BULGARIA - The Bulgarian council of ministers has decided to stop contributions to professional pension funds from next year and eventually withdraw all accrued assets from the funds.

The bill will now go before parliament. 

The government, citing the need to address the state deficit, said it wanted to put the BGN465m (€237m) currently accrued in the nine mandatory professional pension funds, covering workers in hard labour jobs like miners or pilots, into a separate fund without managed individual accounts.  

But Miroslav Marinov, deputy chief executive and CFO at PAC Doverie, one of the largest pension fund management companies in Bulgaria, said the move was "nonsense". 

"I do not understand why the government is not turning to the financial market to sell government debt instead, only having a debt-to-GDP ratio of 14% at the moment," he said. 

A VAT hike was also rejected as possible other solution to decreasing the deficit, which, at around 4% of GDP, is far lower than in many western European states.

Marinov voiced concerns that, if parliament approves the change to the pension system, the mandatory general pension funds - with BGN2.5bn in assets for all Bulgarians born after 1959 - will be next.

"And if pension funds are ordered to sell their holdings before transferring money to the new fund," he added, "this will be a catastrophe for the Bulgarian financial market, as pension funds are among the largest investors, and the market is not very liquid."

He said the parliament's next move remained unclear, as some members of even the parties in the coalition government opposed the plan.

The government has received an open letter from the association of asset managers to abandon the plan.

Among the pension fund management companies, the largest players are international groups like Doverie (part of the Vienna Insurance Group), Allianz, ING and Hungarian OTP - all of which also run other businesses in Bulgaria and might be alienated by the step.

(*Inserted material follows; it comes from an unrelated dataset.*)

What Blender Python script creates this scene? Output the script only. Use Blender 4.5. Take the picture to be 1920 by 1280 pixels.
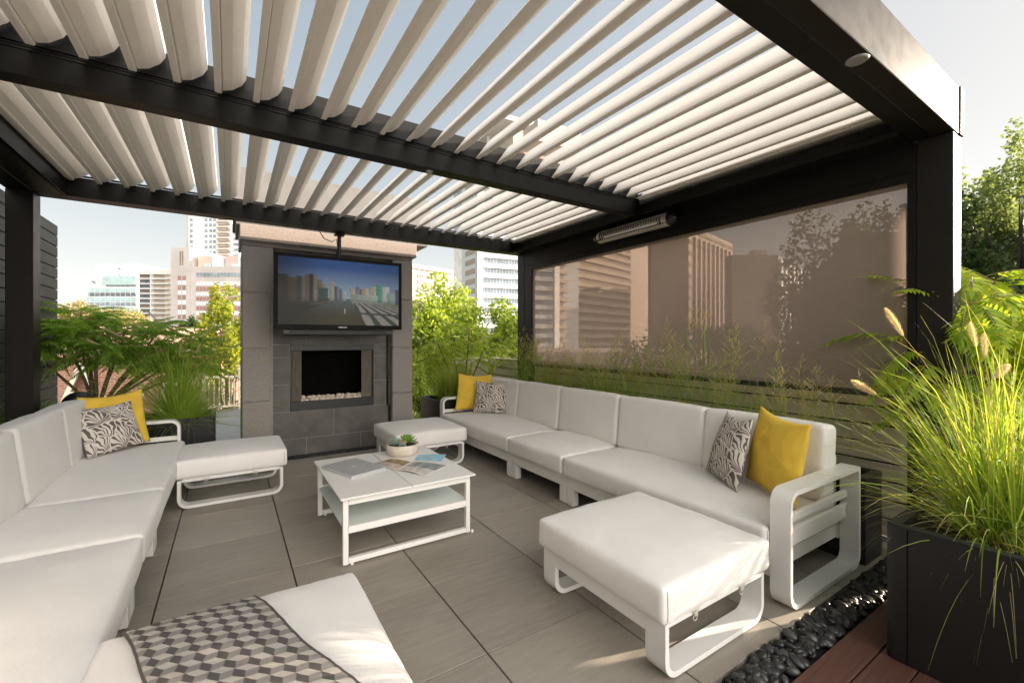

The one group supporting the step seems to be the trade unions, but their reasoning remains vague.

Marinov said: "Nationalising pension money and going back to a PAYG system will increase the pension gap in the future, as young Bulgarians are still going to work outside the country and, therefore, fewer new contributors are entering the PAYG system."

The debate in Bulgaria comes after similar steps were announced in Hungary.